Terms of a will
October 12, 2012Henry Kissinger and the Dalai Lama, Nelson Mandela, Willy Brandt and Mother Teresa are Nobel Peace laureates. So are Mohamed elBaradei and the International Atomic Energy Agency, Al Gore and the UN Intergovernmental Panel on Climate Change (IPCC).
Others may deserve the prestigious international award but were never chosen. Quite a few awards, such as the 2009 Nobel Peace Prize for US President Barack Obama, have been the subject of intense controversy. This year's decision to award the prize to the European Union is regarded by some as equally questionable.
So what are the criteria for deciding the most worthy recepients of the Nobel Peace Prize?
Critics argue Alfred Nobel wanted the award to recognize leaders working on disarmament, rather than the diplomats, environmentalists and human rights advocates who were laureates in recent years.
The purpose of the Prize
Fredrik Heffermehl is an outspoken critic of the Nobel process and the committee that awards the annual prize. In his 2010 book "The Nobel Peace Prize. What Nobel Really Wanted," the Norwegian lawyer takes a thorough look at the history of the industrialist's will of 1895 and evaluates his intentions. "I even found where Nobel picked his exact words from, which is a very good evidence of what he had in mind," the writer told Deutsche Welle.
The prize is about a vision of a completely new type of interaction between nations, Heffermehl says. "Very few of the prizes have really honored this idea," he adds.
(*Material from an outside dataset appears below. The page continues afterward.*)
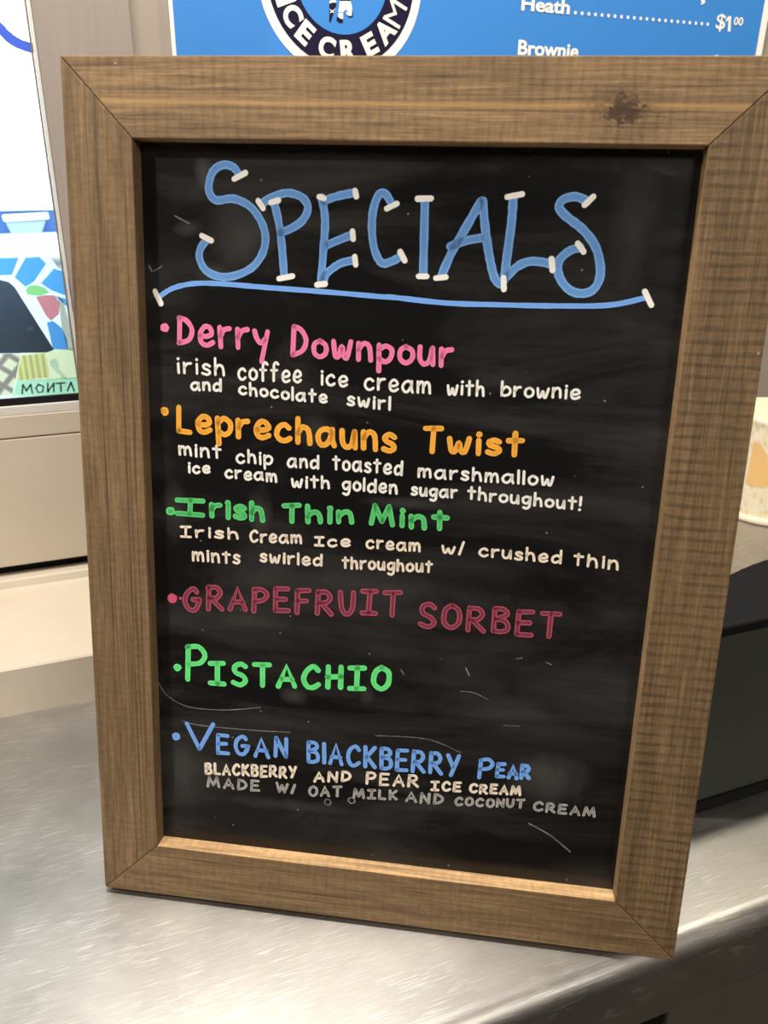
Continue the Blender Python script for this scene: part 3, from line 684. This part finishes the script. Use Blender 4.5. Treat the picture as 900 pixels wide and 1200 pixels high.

Other experts say the prize committee should allow itself some leeway. The primary criterion of Alfred Nobel's will is "fraternity between nations," says Jay Nordlinger, author of "Peace, They Say: A History of the Nobel Peace Prize, the Most Famous and Controversial Prize in the World."
While that should certainly be the committee's guiding principle, it "would rule out all the freedom and human rights awards, and people struggling for human rights in their own country," the US writer told DW. "You could never give the prize to Andrei Sakharov, or Aung San Suu Kyi or Liu Xiaobo of China."
(Mis-)Interpreting Nobel's words
Of course, many people are worthy of a peace award, Fredrik Heffermehl says - but not the Nobel. In a world filed with "nuclear weapons ready to wipe us all off the globe," nothing is more important than "reining in this development and pursuing the global peace order Nobel had in mind and that he described precisely."
Heffermehl makes it clear he is fully in favor of a broad definition of peace work - but not in this particular case: "The Nobel Peace Prize is about the Nobel idea of how to create peace on earth," he says, and Nobel's main intention was to abolish the military and get rid of the infrastructure of war.
"This is not a prize for peace but a prize for the champions of peace," Heffermehl concludes.
The Swedish Foundations Authority in March concluded a formal investigation into Heffermehl's complaints and required that the Nobel Foundation board of directors review the purpose of the will and make sure the awarders comply in the future.
'It is their prize to give'
"Nobel's will is a little like the US constitution: there are people who interpret it strictly, and people who interpret it liberally to mean whatever they want it to mean," Nordlinger argues.
People complained about departures from the will as early as 1901, he says. The first Nobel Peace Prize was divided and went in part to Frederic Passy - "an expected winner as he was a leading pacifist in Europe." The other laureate that year was Henry Dunant, the father of the Red Cross. "The peace movement people were upset because Dunant was a humanitarian and was in no way involved with the prevention or abolition of war," Nordlinger says.
The Nobel Committee received nominations of 231 different individuals and organizations for this year's Peace Prize. The prize will be awarded during a ceremony in the Oslo City Hall on December 10, the date on which Alfred Nobel died.